#### Data extract:
-*-*-
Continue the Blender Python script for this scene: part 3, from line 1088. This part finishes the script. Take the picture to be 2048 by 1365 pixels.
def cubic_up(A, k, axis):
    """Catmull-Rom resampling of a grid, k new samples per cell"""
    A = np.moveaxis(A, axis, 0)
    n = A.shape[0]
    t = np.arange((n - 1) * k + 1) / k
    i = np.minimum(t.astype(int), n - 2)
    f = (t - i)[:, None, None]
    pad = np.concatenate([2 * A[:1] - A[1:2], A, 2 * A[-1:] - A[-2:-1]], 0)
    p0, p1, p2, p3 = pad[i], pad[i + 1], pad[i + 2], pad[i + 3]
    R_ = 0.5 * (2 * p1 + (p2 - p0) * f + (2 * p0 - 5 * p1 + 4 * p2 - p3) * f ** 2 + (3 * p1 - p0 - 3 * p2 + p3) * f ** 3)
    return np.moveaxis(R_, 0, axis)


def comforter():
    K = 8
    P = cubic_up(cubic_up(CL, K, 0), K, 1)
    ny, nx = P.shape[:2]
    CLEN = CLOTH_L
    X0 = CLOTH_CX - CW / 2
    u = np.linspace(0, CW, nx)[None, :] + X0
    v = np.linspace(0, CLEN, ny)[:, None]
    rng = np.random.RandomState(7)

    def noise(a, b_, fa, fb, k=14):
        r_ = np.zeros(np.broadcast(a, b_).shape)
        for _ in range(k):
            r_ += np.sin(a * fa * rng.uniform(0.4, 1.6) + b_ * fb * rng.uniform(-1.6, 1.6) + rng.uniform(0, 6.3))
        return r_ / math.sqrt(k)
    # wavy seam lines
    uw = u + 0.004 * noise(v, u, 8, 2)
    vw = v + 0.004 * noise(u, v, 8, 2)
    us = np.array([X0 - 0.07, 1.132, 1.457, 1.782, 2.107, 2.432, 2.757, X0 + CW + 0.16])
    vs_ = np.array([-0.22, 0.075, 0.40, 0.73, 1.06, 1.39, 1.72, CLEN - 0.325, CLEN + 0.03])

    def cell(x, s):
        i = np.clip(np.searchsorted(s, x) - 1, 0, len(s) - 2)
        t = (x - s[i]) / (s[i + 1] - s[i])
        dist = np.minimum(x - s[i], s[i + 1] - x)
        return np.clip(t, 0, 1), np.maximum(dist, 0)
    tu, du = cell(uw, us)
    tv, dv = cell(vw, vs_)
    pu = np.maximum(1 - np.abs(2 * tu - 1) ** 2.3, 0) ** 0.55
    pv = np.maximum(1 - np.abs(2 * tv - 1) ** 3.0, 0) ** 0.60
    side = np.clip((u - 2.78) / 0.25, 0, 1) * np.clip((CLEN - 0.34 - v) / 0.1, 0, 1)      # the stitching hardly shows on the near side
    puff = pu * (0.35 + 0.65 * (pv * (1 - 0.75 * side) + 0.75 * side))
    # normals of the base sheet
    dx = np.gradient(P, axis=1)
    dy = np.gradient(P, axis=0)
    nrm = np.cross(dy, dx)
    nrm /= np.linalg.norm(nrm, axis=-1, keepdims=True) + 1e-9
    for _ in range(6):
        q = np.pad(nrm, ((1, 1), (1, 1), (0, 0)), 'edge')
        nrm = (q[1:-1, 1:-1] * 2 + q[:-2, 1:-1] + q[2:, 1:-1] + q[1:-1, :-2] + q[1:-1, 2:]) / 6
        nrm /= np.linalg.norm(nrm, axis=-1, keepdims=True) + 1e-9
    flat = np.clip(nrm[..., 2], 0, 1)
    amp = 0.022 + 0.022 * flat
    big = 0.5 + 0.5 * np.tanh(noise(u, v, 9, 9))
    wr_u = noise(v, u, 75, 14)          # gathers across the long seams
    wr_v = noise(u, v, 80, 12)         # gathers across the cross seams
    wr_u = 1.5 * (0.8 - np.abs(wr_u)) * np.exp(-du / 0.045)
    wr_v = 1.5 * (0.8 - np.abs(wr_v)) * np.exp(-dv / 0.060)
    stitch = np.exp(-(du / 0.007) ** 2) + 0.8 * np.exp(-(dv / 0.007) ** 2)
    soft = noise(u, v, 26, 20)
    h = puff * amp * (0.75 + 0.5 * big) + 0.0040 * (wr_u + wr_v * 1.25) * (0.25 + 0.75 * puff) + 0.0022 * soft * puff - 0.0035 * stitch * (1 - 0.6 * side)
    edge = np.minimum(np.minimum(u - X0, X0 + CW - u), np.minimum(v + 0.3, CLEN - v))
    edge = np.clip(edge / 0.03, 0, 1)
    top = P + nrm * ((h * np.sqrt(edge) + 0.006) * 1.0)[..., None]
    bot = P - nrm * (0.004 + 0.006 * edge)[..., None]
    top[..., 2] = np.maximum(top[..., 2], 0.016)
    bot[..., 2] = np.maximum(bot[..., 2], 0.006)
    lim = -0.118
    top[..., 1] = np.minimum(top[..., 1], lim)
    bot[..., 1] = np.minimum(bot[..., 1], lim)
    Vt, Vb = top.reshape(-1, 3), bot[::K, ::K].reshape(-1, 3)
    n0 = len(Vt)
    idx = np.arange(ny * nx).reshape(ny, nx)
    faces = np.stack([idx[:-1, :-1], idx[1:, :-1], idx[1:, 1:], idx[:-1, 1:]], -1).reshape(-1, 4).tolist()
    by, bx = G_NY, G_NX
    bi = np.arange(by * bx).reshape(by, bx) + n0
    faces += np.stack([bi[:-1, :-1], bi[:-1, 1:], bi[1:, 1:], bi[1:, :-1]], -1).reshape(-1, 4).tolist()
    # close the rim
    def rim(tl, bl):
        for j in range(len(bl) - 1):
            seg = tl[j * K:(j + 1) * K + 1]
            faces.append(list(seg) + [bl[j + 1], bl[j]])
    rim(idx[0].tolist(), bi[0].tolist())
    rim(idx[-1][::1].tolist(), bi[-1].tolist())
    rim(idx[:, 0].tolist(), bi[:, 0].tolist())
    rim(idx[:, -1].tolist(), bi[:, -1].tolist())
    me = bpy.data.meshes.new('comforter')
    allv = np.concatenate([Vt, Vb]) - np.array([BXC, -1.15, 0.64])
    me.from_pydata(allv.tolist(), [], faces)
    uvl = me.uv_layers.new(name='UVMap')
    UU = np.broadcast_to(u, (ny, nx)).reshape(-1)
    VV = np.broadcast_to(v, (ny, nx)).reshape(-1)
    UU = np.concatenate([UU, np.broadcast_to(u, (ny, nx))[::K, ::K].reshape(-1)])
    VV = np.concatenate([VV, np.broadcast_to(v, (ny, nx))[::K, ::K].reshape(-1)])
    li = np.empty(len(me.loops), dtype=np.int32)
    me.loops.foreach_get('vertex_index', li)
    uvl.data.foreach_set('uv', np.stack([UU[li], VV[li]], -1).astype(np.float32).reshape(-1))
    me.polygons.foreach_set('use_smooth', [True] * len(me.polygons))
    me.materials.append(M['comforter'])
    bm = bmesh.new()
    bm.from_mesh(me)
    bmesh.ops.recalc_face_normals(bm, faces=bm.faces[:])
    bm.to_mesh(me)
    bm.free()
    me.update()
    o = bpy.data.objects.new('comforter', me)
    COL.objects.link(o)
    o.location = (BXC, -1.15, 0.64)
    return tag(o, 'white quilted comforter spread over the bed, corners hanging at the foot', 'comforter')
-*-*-
#### Directions:
Your task is to transcribe the listing above in full, exactly as given.

#### Task answer:
Continue the Blender Python script for this scene: part 3, from line 1088. This part finishes the script. Take the picture to be 2048 by 1365 pixels.
def cubic_up(A, k, axis):
    """Catmull-Rom resampling of a grid, k new samples per cell"""
    A = np.moveaxis(A, axis, 0)
    n = A.shape[0]
    t = np.arange((n - 1) * k + 1) / k
    i = np.minimum(t.astype(int), n - 2)
    f = (t - i)[:, None, None]
    pad = np.concatenate([2 * A[:1] - A[1:2], A, 2 * A[-1:] - A[-2:-1]], 0)
    p0, p1, p2, p3 = pad[i], pad[i + 1], pad[i + 2], pad[i + 3]
    R_ = 0.5 * (2 * p1 + (p2 - p0) * f + (2 * p0 - 5 * p1 + 4 * p2 - p3) * f ** 2 + (3 * p1 - p0 - 3 * p2 + p3) * f ** 3)
    return np.moveaxis(R_, 0, axis)


def comforter():
    K = 8
    P = cubic_up(cubic_up(CL, K, 0), K, 1)
    ny, nx = P.shape[:2]
    CLEN = CLOTH_L
    X0 = CLOTH_CX - CW / 2
    u = np.linspace(0, CW, nx)[None, :] + X0
    v = np.linspace(0, CLEN, ny)[:, None]
    rng = np.random.RandomState(7)

    def noise(a, b_, fa, fb, k=14):
        r_ = np.zeros(np.broadcast(a, b_).shape)
        for _ in range(k):
            r_ += np.sin(a * fa * rng.uniform(0.4, 1.6) + b_ * fb * rng.uniform(-1.6, 1.6) + rng.uniform(0, 6.3))
        return r_ / math.sqrt(k)
    # wavy seam lines
    uw = u + 0.004 * noise(v, u, 8, 2)
    vw = v + 0.004 * noise(u, v, 8, 2)
    us = np.array([X0 - 0.07, 1.132, 1.457, 1.782, 2.107, 2.432, 2.757, X0 + CW + 0.16])
    vs_ = np.array([-0.22, 0.075, 0.40, 0.73, 1.06, 1.39, 1.72, CLEN - 0.325, CLEN + 0.03])

    def cell(x, s):
        i = np.clip(np.searchsorted(s, x) - 1, 0, len(s) - 2)
        t = (x - s[i]) / (s[i + 1] - s[i])
        dist = np.minimum(x - s[i], s[i + 1] - x)
        return np.clip(t, 0, 1), np.maximum(dist, 0)
    tu, du = cell(uw, us)
    tv, dv = cell(vw, vs_)
    pu = np.maximum(1 - np.abs(2 * tu - 1) ** 2.3, 0) ** 0.55
    pv = np.maximum(1 - np.abs(2 * tv - 1) ** 3.0, 0) ** 0.60
    side = np.clip((u - 2.78) / 0.25, 0, 1) * np.clip((CLEN - 0.34 - v) / 0.1, 0, 1)      # the stitching hardly shows on the near side
    puff = pu * (0.35 + 0.65 * (pv * (1 - 0.75 * side) + 0.75 * side))
    # normals of the base sheet
    dx = np.gradient(P, axis=1)
    dy = np.gradient(P, axis=0)
    nrm = np.cross(dy, dx)
    nrm /= np.linalg.norm(nrm, axis=-1, keepdims=True) + 1e-9
    for _ in range(6):
        q = np.pad(nrm, ((1, 1), (1, 1), (0, 0)), 'edge')
        nrm = (q[1:-1, 1:-1] * 2 + q[:-2, 1:-1] + q[2:, 1:-1] + q[1:-1, :-2] + q[1:-1, 2:]) / 6
        nrm /= np.linalg.norm(nrm, axis=-1, keepdims=True) + 1e-9
    flat = np.clip(nrm[..., 2], 0, 1)
    amp = 0.022 + 0.022 * flat
    big = 0.5 + 0.5 * np.tanh(noise(u, v, 9, 9))
    wr_u = noise(v, u, 75, 14)          # gathers across the long seams
    wr_v = noise(u, v, 80, 12)         # gathers across the cross seams
    wr_u = 1.5 * (0.8 - np.abs(wr_u)) * np.exp(-du / 0.045)
    wr_v = 1.5 * (0.8 - np.abs(wr_v)) * np.exp(-dv / 0.060)
    stitch = np.exp(-(du / 0.007) ** 2) + 0.8 * np.exp(-(dv / 0.007) ** 2)
    soft = noise(u, v, 26, 20)
    h = puff * amp * (0.75 + 0.5 * big) + 0.0040 * (wr_u + wr_v * 1.25) * (0.25 + 0.75 * puff) + 0.0022 * soft * puff - 0.0035 * stitch * (1 - 0.6 * side)
    edge = np.minimum(np.minimum(u - X0, X0 + CW - u), np.minimum(v + 0.3, CLEN - v))
    edge = np.clip(edge / 0.03, 0, 1)
    top = P + nrm * ((h * np.sqrt(edge) + 0.006) * 1.0)[..., None]
    bot = P - nrm * (0.004 + 0.006 * edge)[..., None]
    top[..., 2] = np.maximum(top[..., 2], 0.016)
    bot[..., 2] = np.maximum(bot[..., 2], 0.006)
    lim = -0.118
    top[..., 1] = np.minimum(top[..., 1], lim)
    bot[..., 1] = np.minimum(bot[..., 1], lim)
    Vt, Vb = top.reshape(-1, 3), bot[::K, ::K].reshape(-1, 3)
    n0 = len(Vt)
    idx = np.arange(ny * nx).reshape(ny, nx)
    faces = np.stack([idx[:-1, :-1], idx[1:, :-1], idx[1:, 1:], idx[:-1, 1:]], -1).reshape(-1, 4).tolist()
    by, bx = G_NY, G_NX
    bi = np.arange(by * bx).reshape(by, bx) + n0
    faces += np.stack([bi[:-1, :-1], bi[:-1, 1:], bi[1:, 1:], bi[1:, :-1]], -1).reshape(-1, 4).tolist()
    # close the rim
    def rim(tl, bl):
        for j in range(len(bl) - 1):
            seg = tl[j * K:(j + 1) * K + 1]
            faces.append(list(seg) + [bl[j + 1], bl[j]])
    rim(idx[0].tolist(), bi[0].tolist())
    rim(idx[-1][::1].tolist(), bi[-1].tolist())
    rim(idx[:, 0].tolist(), bi[:, 0].tolist())
    rim(idx[:, -1].tolist(), bi[:, -1].tolist())
    me = bpy.data.meshes.new('comforter')
    allv = np.concatenate([Vt, Vb]) - np.array([BXC, -1.15, 0.64])
    me.from_pydata(allv.tolist(), [], faces)
    uvl = me.uv_layers.new(name='UVMap')
    UU = np.broadcast_to(u, (ny, nx)).reshape(-1)
    VV = np.broadcast_to(v, (ny, nx)).reshape(-1)
    UU = np.concatenate([UU, np.broadcast_to(u, (ny, nx))[::K, ::K].reshape(-1)])
    VV = np.concatenate([VV, np.broadcast_to(v, (ny, nx))[::K, ::K].reshape(-1)])
    li = np.empty(len(me.loops), dtype=np.int32)
    me.loops.foreach_get('vertex_index', li)
    uvl.data.foreach_set('uv', np.stack([UU[li], VV[li]], -1).astype(np.float32).reshape(-1))
    me.polygons.foreach_set('use_smooth', [True] * len(me.polygons))
    me.materials.append(M['comforter'])
    bm = bmesh.new()
    bm.from_mesh(me)
    bmesh.ops.recalc_face_normals(bm, faces=bm.faces[:])
    bm.to_mesh(me)
    bm.free()
    me.update()
    o = bpy.data.objects.new('comforter', me)
    COL.objects.link(o)
    o.location = (BXC, -1.15, 0.64)
    return tag(o, 'white quilted comforter spread over the bed, corners hanging at the foot', 'comforter')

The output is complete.